Craddick, who has already asked the state controller to look into severance tax help for oil and gas companies, said commissioners should direct staff to look at all options and answer questions raised during the proration hearing last week and consult with the state’s attorney general.

Among her concerns were whether the state could legally prorate statewide, would an evidentiary hearing be required by any such proration order, would marginal wells be excluded and how could case law implemented since proration was enacted decades ago impact the situation.

During the meeting, Christian announced the formation of a blue ribbon task force, comprised of oil and gas trade associations in Texas, for oil economic recovery. The task force, he said, would be challenged to look at areas such as operators’ permitting, timelines, tax policy and deadlines, storage capacity expansion, pipeline capacity, market access barriers and other areas that can assist the industry navigate these times.

“The goal is to save as many jobs and enable operators to survive and return to robust level as quickly as possible,” said Christian, who has also reached out to or heard from legislators and regulators in other states and Canada on the market.

He hopes to have recommendations from the task force in time for discussion at the RRC’s May 5 meeting.

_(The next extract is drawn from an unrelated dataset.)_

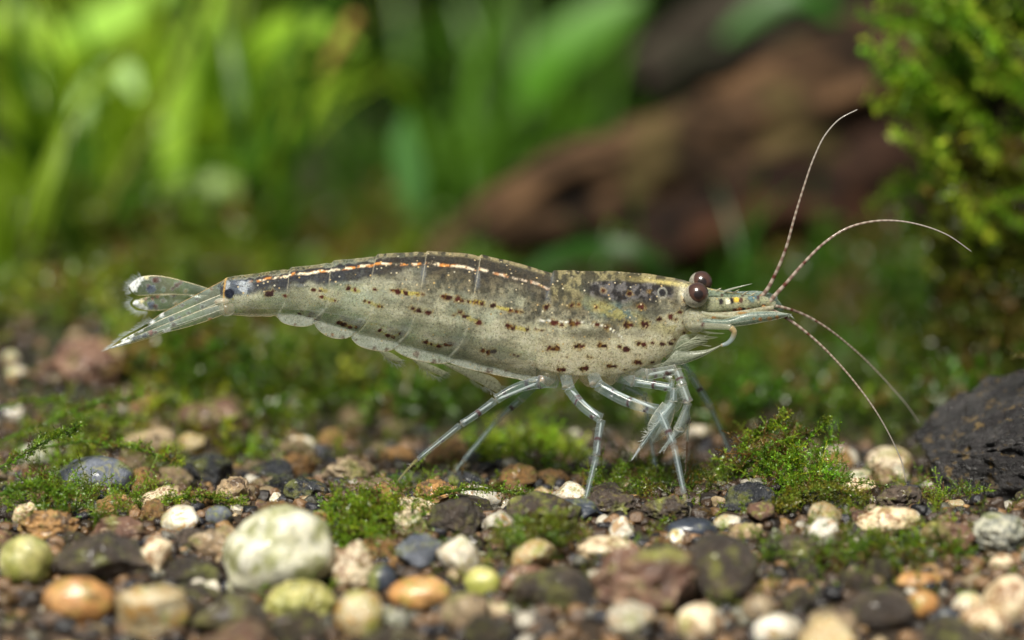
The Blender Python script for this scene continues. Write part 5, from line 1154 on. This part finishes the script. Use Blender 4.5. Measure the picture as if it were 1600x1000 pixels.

Sitton called the task force a good idea but noted the time element, saying: “Taking weeks, even days, right now to act is in itself a choice.” He noted how the oil price dropped from about $50/bbl to -$37/bbl within six weeks or so.

“I don’t believe that inaction on our part is acceptable,” Sitton said. “I believe that we have to step up and do things to protect that energy independence. … We don’t work for the energy industry; we work for 27-28 million Texans, and I believe it is in their interest for our energy economy, our energy industry, to be strong.

Backing Pioneer and Parsley’s request to cut production by 20%, removing 1 MMbbl/d of oil, Sitton voiced support for starting proration June 1 but with stipulations. These included making proration in Texas dependent on other state’s and countries’ also cutting production, equating to another 4 MMbbl/d going offline.

That would accomplish what Texas statute requires—eliminating waste, he said, adding it would only apply to operators producing more than 1,000 bbl/d. Plus, the move would be temporary with proration tied to market demand, lifting when demand gets back to 85 MMbbl/d.

With no action April 21 by commissioners, the item is likely to be on the commission’s May 5 agenda as market woes continue.

Todd Staples, president of the Texas Oil & Gas Association, called the RRC’s move not to vote on the cuts “the right decision” and said: “proration would make matters worse, not better.”

“Producers are acting to reduce production, and the state and federal governments are exploring additional options to assist,” Staple said in a statement. “We applaud the Commissioners for maintaining regulatory certainty, which is essential to economic recovery, and encourage them to focus on recovery not on creating a cartel.”

RRC heard about 10 hours’ worth of testimony during a public hearing on the proration April 14 from a divided Texas oil and gas industry. Pioneer and Parsley among others say the move could help stabilize oil prices.

“A temporary proration of domestic production is pragmatic and urgent and shouldn’t even be an argument,” Parsley Energy CEO Matt Gallagher said during the hearing last week.

“There is no reason to run full speed into infrastructure gridlock,” he added.

Other producers, however, disagreed on proration.

“Decisions are being taken on both economic and commercial basis,” Lee Tillman, president and CEO of Marathon Oil Corp., said during last week’s hearing, “and that’s the way markets should work.”